If focusing on TVs, the study found households typically watch 21 hours of video each week, accounting for roughly half of the total viewing hours. While TV remains the main device to watch on, smartphones continue to rise and now account for 6.5 hours per week. Video consumption on tablets accounted for 3.9 hours a week.

In addition to the device type, The Viewer Journey: Navigating Streaming Options study also looked at the type of content that homes consume. For example, while 61% of households watch paid streaming services on a TV set, they only consume an average of 7.5 hours of content from these services each week.

As has been the case with recent studies in general, the findings reinforce the notion that free, ad-supported streaming TV (FAST) content continues to rise in popularity.
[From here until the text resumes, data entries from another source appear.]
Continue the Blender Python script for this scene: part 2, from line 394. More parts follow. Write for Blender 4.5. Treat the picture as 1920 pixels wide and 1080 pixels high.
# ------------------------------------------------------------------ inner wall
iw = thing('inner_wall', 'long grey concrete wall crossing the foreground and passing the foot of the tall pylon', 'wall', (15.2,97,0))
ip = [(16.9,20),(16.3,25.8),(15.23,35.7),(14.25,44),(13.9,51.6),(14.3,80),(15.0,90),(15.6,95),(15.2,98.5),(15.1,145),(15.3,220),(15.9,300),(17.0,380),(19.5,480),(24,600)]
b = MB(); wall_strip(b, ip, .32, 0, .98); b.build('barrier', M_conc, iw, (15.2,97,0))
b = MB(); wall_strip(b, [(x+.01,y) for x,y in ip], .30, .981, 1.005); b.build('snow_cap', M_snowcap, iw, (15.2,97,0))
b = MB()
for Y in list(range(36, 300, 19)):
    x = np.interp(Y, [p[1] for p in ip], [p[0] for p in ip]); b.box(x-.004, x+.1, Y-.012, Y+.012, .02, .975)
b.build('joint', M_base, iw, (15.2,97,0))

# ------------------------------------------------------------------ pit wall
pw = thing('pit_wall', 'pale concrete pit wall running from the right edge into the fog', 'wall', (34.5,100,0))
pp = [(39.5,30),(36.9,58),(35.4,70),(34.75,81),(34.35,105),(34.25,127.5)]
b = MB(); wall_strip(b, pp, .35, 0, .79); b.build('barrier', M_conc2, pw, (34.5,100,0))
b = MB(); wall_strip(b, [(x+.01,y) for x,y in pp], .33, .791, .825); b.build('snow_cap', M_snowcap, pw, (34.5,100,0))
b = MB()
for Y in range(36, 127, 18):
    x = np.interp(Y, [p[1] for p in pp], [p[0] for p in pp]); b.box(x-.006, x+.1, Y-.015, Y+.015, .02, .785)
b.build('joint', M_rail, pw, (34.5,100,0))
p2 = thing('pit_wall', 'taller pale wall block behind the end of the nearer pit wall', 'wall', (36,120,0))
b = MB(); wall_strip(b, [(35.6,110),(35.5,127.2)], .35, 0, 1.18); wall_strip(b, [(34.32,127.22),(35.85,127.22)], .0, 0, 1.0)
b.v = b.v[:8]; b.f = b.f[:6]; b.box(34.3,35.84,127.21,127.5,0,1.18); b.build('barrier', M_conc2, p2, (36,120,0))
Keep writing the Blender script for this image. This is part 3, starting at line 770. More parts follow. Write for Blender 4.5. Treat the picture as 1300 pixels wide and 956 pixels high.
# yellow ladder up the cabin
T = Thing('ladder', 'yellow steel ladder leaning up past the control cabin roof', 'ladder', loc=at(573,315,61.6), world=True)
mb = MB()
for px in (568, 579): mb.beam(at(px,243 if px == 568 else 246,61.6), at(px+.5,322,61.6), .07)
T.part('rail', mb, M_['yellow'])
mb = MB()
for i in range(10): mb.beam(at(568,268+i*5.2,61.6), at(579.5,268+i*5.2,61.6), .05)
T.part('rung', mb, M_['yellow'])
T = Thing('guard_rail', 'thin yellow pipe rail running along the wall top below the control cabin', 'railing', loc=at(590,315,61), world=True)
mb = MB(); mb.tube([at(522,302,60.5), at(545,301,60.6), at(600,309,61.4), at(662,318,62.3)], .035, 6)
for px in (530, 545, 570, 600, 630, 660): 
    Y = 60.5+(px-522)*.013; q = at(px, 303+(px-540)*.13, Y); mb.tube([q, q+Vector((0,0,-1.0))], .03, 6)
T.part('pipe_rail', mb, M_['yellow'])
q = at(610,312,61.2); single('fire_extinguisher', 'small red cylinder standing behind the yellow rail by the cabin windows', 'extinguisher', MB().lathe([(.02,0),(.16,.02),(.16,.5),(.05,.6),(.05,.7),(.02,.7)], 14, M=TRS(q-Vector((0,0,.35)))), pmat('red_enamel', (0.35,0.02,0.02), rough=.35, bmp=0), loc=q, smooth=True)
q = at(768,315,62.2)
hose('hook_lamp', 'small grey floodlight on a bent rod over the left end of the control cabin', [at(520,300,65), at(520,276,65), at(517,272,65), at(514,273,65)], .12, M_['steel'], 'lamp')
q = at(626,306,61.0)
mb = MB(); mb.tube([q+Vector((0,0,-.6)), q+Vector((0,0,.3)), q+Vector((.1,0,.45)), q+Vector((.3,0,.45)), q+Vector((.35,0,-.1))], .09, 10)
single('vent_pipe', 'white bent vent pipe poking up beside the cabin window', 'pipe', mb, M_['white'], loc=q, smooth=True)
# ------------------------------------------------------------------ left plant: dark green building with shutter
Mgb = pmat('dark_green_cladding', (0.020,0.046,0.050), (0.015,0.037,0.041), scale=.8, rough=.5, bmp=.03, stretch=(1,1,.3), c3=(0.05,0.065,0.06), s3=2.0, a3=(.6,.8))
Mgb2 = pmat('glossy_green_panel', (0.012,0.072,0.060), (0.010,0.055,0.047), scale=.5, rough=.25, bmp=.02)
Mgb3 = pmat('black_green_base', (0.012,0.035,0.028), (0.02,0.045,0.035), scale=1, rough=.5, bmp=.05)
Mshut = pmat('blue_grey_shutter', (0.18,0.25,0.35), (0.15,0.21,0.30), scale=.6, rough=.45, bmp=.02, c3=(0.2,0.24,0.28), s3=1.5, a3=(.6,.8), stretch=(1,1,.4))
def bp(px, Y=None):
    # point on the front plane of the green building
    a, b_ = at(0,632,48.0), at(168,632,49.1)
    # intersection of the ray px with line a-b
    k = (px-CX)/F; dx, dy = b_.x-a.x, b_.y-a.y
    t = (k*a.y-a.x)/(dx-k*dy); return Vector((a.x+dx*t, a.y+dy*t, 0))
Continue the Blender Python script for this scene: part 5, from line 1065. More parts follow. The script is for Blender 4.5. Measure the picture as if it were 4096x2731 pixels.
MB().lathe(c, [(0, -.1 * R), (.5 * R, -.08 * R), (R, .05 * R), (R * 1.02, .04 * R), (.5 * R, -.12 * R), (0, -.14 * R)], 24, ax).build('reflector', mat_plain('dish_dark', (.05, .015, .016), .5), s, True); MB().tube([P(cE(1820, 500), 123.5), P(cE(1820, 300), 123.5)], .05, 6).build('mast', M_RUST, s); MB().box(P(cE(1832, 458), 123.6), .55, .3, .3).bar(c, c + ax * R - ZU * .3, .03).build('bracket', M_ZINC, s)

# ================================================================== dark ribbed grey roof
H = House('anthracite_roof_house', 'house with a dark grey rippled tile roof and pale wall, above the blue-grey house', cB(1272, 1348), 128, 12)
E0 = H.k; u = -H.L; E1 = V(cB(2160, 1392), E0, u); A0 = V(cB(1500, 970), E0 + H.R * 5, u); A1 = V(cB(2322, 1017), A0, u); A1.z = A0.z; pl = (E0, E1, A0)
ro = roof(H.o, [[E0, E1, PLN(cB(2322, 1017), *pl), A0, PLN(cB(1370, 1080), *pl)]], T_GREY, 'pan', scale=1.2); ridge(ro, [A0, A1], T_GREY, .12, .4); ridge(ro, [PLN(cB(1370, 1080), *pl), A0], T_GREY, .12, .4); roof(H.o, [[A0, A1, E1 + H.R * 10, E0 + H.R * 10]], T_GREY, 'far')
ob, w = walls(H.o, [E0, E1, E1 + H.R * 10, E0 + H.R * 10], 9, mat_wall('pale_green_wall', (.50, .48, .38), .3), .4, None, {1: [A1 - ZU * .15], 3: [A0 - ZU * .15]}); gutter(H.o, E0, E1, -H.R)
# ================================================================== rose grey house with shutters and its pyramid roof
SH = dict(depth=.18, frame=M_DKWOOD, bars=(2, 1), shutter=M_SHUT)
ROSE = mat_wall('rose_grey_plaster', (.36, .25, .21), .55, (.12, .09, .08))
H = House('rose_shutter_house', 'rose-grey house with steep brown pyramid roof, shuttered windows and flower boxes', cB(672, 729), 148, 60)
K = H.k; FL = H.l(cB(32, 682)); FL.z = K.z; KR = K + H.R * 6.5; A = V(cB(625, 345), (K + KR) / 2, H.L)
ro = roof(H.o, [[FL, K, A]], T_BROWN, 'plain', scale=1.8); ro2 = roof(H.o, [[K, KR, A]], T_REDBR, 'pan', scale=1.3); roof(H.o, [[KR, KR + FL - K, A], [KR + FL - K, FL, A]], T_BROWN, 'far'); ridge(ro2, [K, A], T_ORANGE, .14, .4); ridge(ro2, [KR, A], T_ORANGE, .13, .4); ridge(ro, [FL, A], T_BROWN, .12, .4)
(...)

According to Parks Associates, 50% of people consuming video watch a FAST or ad-based video on-demand service (AVOD) at least once a week. Also similar to past reports, Parks Associates suggests this rise in FAST popularity may result in consumers subscribing to fewer services than before.

The flexibility and convenience that on-demand services offer is highly appealing to viewers, but many households enjoy a balance between finding something to watch and watching what they find,” said Sarah Lee, Research Analyst, Parks Associates. “Given the popularity of FAST and user-generated content, consumers may soon decide they do not need to subscribe to as many services as they do now.”

The study also found that 67% of households now watch user-generated content from services like TikTok, Twitch and YouTube. This made user-generated content the second most popular video consumption source behind paid streaming services.